European Parliamentary Committee and Japan Tobacco: a violation of article 5.3 of the FCTC?

Andrew Rowell and Anna Gilmore

Bath University, UK

 

On 17 September 2012, the European Parliament’s Committee on Budgetary Control held a public hearing on tobacco smuggling under the auspices of its Hercule III programme. Hercule III’s primary operational objective is to improve ‘the prevention and investigation of fraud, smuggling and counterfeiting, especially of cigarettes, by enhancing transnational and multi-disciplinary cooperation’.

Despite the European Commission being a party to the Framework Convention on Tobacco Control (FCTC) and thus obligated to abide by the treaty’s Article 5.3 which aims to protect policies ‘from commercial and other vested interests of the tobacco industry’, the first speaker on the main panel on preventing smuggling was Steve Payne, Director of Anti-Illicit Government Relations at Japan Tobacco International (JTI).

Payne’s talk was on “the state of play, possible solutions and emerging threats” from the view of the “affected tobacco industry”. The industry has long tried to paint itself as a victim of tobacco smuggling – hence the word ‘affected tobacco industry’ in the title. This is despite the overwhelming evidence of its likely complicity in tobacco smuggling.

Due to JTI’s own alleged involvement in smuggling, the company agreed to pay $400 million in 2007 and signed an agreement with the Commission to combat smuggling and counterfeiting. Despite this, in November 2011, the Organised Crime and Corruption Reporting Project (OCCRP), a network of investigative journalists in Eastern Europe, unveiled the results of a major investigation into JTI’s apparent continued complicity in cigarette smuggling. The investigation, which was based on dozens of leaked documents, alleged that Russia and Middle East were the “hub of smuggling by JTI distributors”.

JTI’s own investigators said that JTI “did almost nothing” when faced with reports of “apparent rampant smuggling” and specifically that their distributors smuggled tobacco through Russia, Moldova, the Balkans, Afghanistan and the Middle East.  In one of the documents the head of the JTI’s compliance team wrote “JTI management has not lived up to the ‘zero-tolerance policy’ of smuggling” and, “in those cases that touch on smuggling into or via the European Union, has specifically and repeatedly violated (its obligations under the European Commission agreement of 2007)”.

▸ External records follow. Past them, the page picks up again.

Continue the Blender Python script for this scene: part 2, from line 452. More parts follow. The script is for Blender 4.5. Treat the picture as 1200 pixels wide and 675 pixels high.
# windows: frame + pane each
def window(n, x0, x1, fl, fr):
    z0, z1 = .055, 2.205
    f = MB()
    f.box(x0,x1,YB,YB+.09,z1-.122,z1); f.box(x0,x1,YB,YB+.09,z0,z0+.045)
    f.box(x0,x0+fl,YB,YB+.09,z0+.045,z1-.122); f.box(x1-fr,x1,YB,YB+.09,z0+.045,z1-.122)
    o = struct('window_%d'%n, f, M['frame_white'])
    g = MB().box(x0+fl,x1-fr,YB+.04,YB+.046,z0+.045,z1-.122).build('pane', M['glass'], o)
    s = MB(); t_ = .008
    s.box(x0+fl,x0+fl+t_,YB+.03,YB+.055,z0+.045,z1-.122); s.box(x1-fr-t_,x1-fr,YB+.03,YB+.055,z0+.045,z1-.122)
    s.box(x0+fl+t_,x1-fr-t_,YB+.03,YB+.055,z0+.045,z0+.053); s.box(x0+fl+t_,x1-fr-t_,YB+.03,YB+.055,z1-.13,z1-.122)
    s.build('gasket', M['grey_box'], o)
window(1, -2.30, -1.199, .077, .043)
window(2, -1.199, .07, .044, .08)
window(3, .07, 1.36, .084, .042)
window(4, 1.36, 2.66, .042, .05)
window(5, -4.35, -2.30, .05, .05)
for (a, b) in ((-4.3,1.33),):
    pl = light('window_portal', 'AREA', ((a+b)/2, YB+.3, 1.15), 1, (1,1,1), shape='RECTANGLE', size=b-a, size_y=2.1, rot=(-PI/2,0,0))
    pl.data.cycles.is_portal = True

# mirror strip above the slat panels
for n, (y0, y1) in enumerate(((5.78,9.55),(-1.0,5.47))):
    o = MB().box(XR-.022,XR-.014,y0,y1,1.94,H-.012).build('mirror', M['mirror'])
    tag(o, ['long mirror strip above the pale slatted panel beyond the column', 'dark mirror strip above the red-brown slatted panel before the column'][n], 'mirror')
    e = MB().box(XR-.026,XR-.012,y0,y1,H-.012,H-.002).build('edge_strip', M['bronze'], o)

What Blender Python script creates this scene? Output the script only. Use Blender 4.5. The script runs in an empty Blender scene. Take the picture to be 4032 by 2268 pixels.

Steve Payne, the person who spoke at the EU seminar, is copied in on some of the leaked documents published by the OCCRP. This includes one document where JTI’s director of corporate security, Nigel Espin, when presented with potentially incriminating documents suggesting that JTI employees were smuggling, warned that “JTI has no desire to obtain, retain or otherwise become privy to information proprietary to any investigative agency.”

Moreover, OLAF, the European Commission Anti-Fraud Unit, is currently investigating JTI over these allegations, but will not disclose what it has found. In addition, OLAF is also investigating JTI for possible sanctions busting and whether the tobacco giant broke rules by selling cigarettes to a firm linked to cousins of Syrian President Bashar al-Assad.

Given JTI’s history and these on-going fraud investigations, you might ask why JTI was invited to the European Parliament to give its point of view, including on ‘solutions’ to smuggling. Inevitably, given the industry’s ongoing efforts to reduce tobacco taxation levels, his presentation glossed over alleged industry involvement and instead identified high tax as the primary reason for smuggling.

Such claims contradict recent evidence from a pan-European survey which showed that price was not significantly related to levels of illicit tobacco use. Yet, although this survey was funded by the European Commission and provides some of the only independent data on illicit tobacco in Europe, its authors were not invited to give evidence.

If JTI’s alleged complicity in illegal activity was not enough to deter regulators, some might argue that the event violated Article 5.3 of the Framework Convention on Tobacco Control. Moreover, in a blog post, the OCCRP noted that: “it’s a bit ironic that JTI took the EU’s hearing as an opportunity to slam the illegal tobacco trade. Then again, maybe they’re just miffed about the boom in competition.”